Ta historia pokazuje, że nie można tracić nadziei!
31 lipca Rudasek był ze swoją panią u weterynarza, kiedy stamtąd wychodzili był na smyczy i w kontenerku. Wtedy wydarzyła się tragedia, bo puściło zamykanie kontenera, kot wystraszył się i uciekł. W nieznanym terenie, z wieloma ogrodami, ze smyczą, która mogła się zahaczyć…
Nie pomogły ogłoszenia na fb, ogłoszenia papierowe, poszukiwanie i nawoływanie. Nie było ani jednego telefonu w tej sprawie… Rudasek po prostu zapadł się pod ziemię. Opiekunka miała jak najgorsze przeczucia .

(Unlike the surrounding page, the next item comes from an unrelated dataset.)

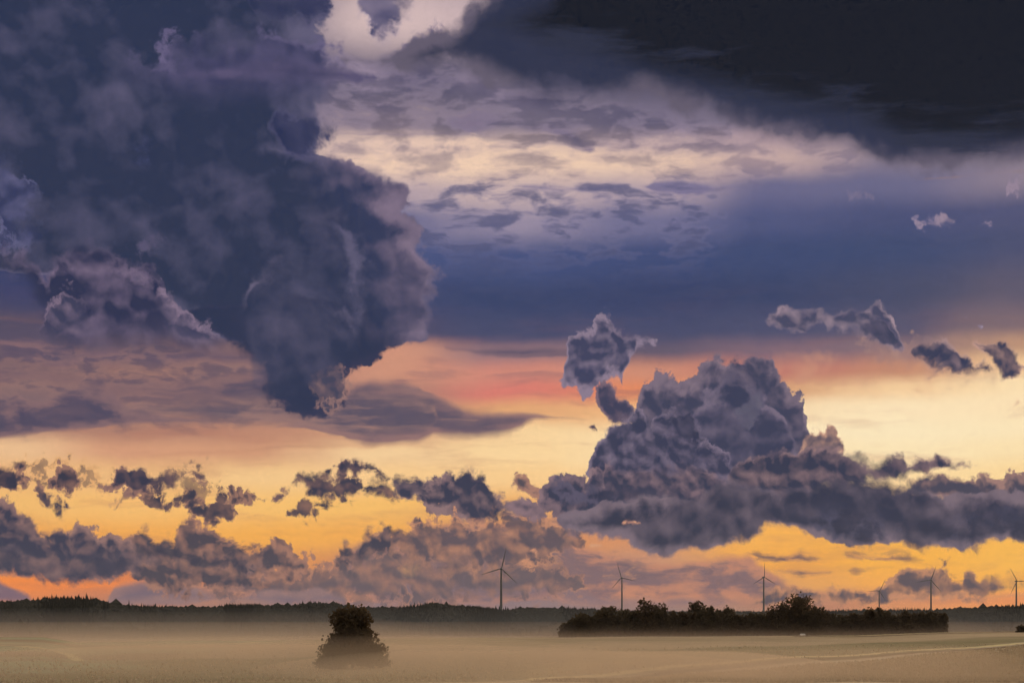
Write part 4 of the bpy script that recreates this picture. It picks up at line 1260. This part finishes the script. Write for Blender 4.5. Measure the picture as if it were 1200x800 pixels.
def mist_bank(name, X0, X1, prof, density, color, label, aniso=0.2, floor=-3.0, ends=True, taper=None):
    """closed body of mist: prof = [(r, top height)], tapering to nothing at its sides"""
    na = 49
    Xs = np.linspace(X0, X1, na)
    rr = np.array([p[0] for p in prof], float)
    tt = np.array([p[1] for p in prof], float)
    r_fine = np.linspace(rr[0], rr[-1], 70)
    t_fine = np.interp(r_fine, rr, tt)
    for _ in range(3):
        t_fine[1:-1] = (t_fine[:-2] + 2 * t_fine[1:-1] + t_fine[2:]) / 4
    e = np.clip(np.minimum((Xs - X0), (X1 - Xs)) / (taper or 0.34 * (X1 - X0)), 0, 1) if ends else np.ones(na)
    e = smooth(e)
    top, bot = [], []
    for j, X in enumerate(Xs):
        a = math.atan((X - 600) / FOC)
        for r, t in zip(r_fine, t_fine):
            x, y = r * math.tan(a), r
            top.append((x, y, floor + 0.02 + (t - floor) * e[j]))
            bot.append((x, y, floor))
    nr = len(r_fine)
    v = np.array(top + bot)
    i = np.arange(na - 1)[:, None] * nr + np.arange(nr - 1)[None, :]
    q = np.stack([i, i + 1, i + nr + 1, i + nr], -1).reshape(-1, 4)
    O = na * nr
    faces = [q[:, ::-1], q + O]
    for base, stepv in ((0, nr), (nr - 1, nr)):
        a_ = base + np.arange(na - 1) * stepv
        s = np.stack([a_, a_ + nr, a_ + nr + O, a_ + O], -1)
        faces.append(s if base == 0 else s[:, ::-1])
    for col0 in (0, (na - 1) * nr):
        a_ = col0 + np.arange(nr - 1)
        s = np.stack([a_, a_ + 1, a_ + 1 + O, a_ + O], -1)
        faces.append(s[:, ::-1] if col0 == 0 else s)
    me = mesh_np(name, v, np.concatenate(faces))
    bm = bmesh.new()
    bm.from_mesh(me)
    bmesh.ops.recalc_face_normals(bm, faces=bm.faces)
    bm.to_mesh(me)
    bm.free()
    me.materials.append(mat_volume(name, density, color, aniso))
    o = link(name, me)
    tag(o, label, 'mist', kind='stuff')
    return o


WARM = (1.0, 0.80, 0.60)
mist_bank('ground_mist', -520, 860, [(170, -1), (250, 2.5), (310, 5.5), (345, 7.5), (364, 10.5), (395, 10), (440, 6.5), (600, 5.0), (730, 4.0)], 0.0022, WARM, 'thick tan ground mist round the lone tree and left field')
mist_bank('ground_mist', -620, 1350, [(190, -1), (260, 2.0), (310, 5.0), (355, 8.0), (420, 6.0), (600, 4.5), (730, 3.5)], 0.0055, WARM, 'tan mist pooled to half the height of the lone tree', taper=880)
mist_bank('ground_mist', 60, 1250, [(190, -1), (260, 1.6), (320, 4.0), (355, 5.2), (420, 4.0), (600, 3.5), (730, 3.0)], 0.0095, WARM, 'densest tan mist hugging the ground at the lone tree\'s foot', taper=420)
mist_bank('ground_mist', 300, 1500, [(180, -1), (260, 3.0), (400, 4.5), (600, 5.5), (735, 6.0)], 0.0075, WARM, 'thin tan ground mist over the right hand fields')
mist_bank('ground_mist', -500, 2400, [(600, 4.0), (680, 5.6), (735, 7.4), (762, 9.4), (778, 14.0), (794, 9.4), (840, 5), (900, 1)], 0.009, (1.0, 0.80, 0.62), 'low brown mist along the crest of the fields', taper=500)
mist_bank('ground_mist', 470, 1330, [(630, 5.0), (690, 6.5), (735, 9.0), (762, 12.5), (772, 16.5), (785, 16), (820, 9), (860, 3), (900, 0)], 0.0022, (1.0, 0.80, 0.62), 'thin brown mist among the trees of the belt', taper=260)
mist_bank('ground_mist', -900, 760, [(770, 3), (900, 8), (1050, 12.5), (1250, 19), (1400, 24), (1460, 20), (1500, 2)], 0.00035, (1.0, 0.83, 0.68), 'soft mist between the left field and the wooded hill', taper=420)
mist_bank('ground_mist', -900, 2100, [(1100, 4), (1250, 7), (1400, 13), (1560, 22), (1680, 31), (1720, 28), (1750, 2)], 0.00045, (0.78, 0.84, 0.95), 'pale mist in the valley before the wooded ridges')


hz = bpy.data.meshes.new('haze')
bm = bmesh.new()
bmesh.ops.create_cube(bm, size=1)
for p in bm.verts:
    p.co = (p.co.x * 9000, p.co.y * 9600 + 4000, -4.0 if p.co.z < 0 else 330.0)
bm.to_mesh(hz)
bm.free()
hz.materials.append(mat_volume('haze', 1.4e-5, (0.80, 0.88, 1.0), 0.3))
tag(link('haze', hz), 'thin blue evening haze filling the valley air', 'haze', kind='stuff')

Aż nagle dziś, po dziewięciu dniach chłopak wrócił do domu. Jakby nigdy nic. W dobrym stanie. Przebył prawie 3 kilometry. Cud, po prostu cud.
Nie miał smyczy, ani obroży – albo ją zerwał, co jest mało prawdopodobne, albo ktoś go z nich uwolnił. Tego już się pewnie nie dowiemy.
Najważniejsze jednak, że wrócił cały i zdrowy! I oby takie przygody go już nie spotykały.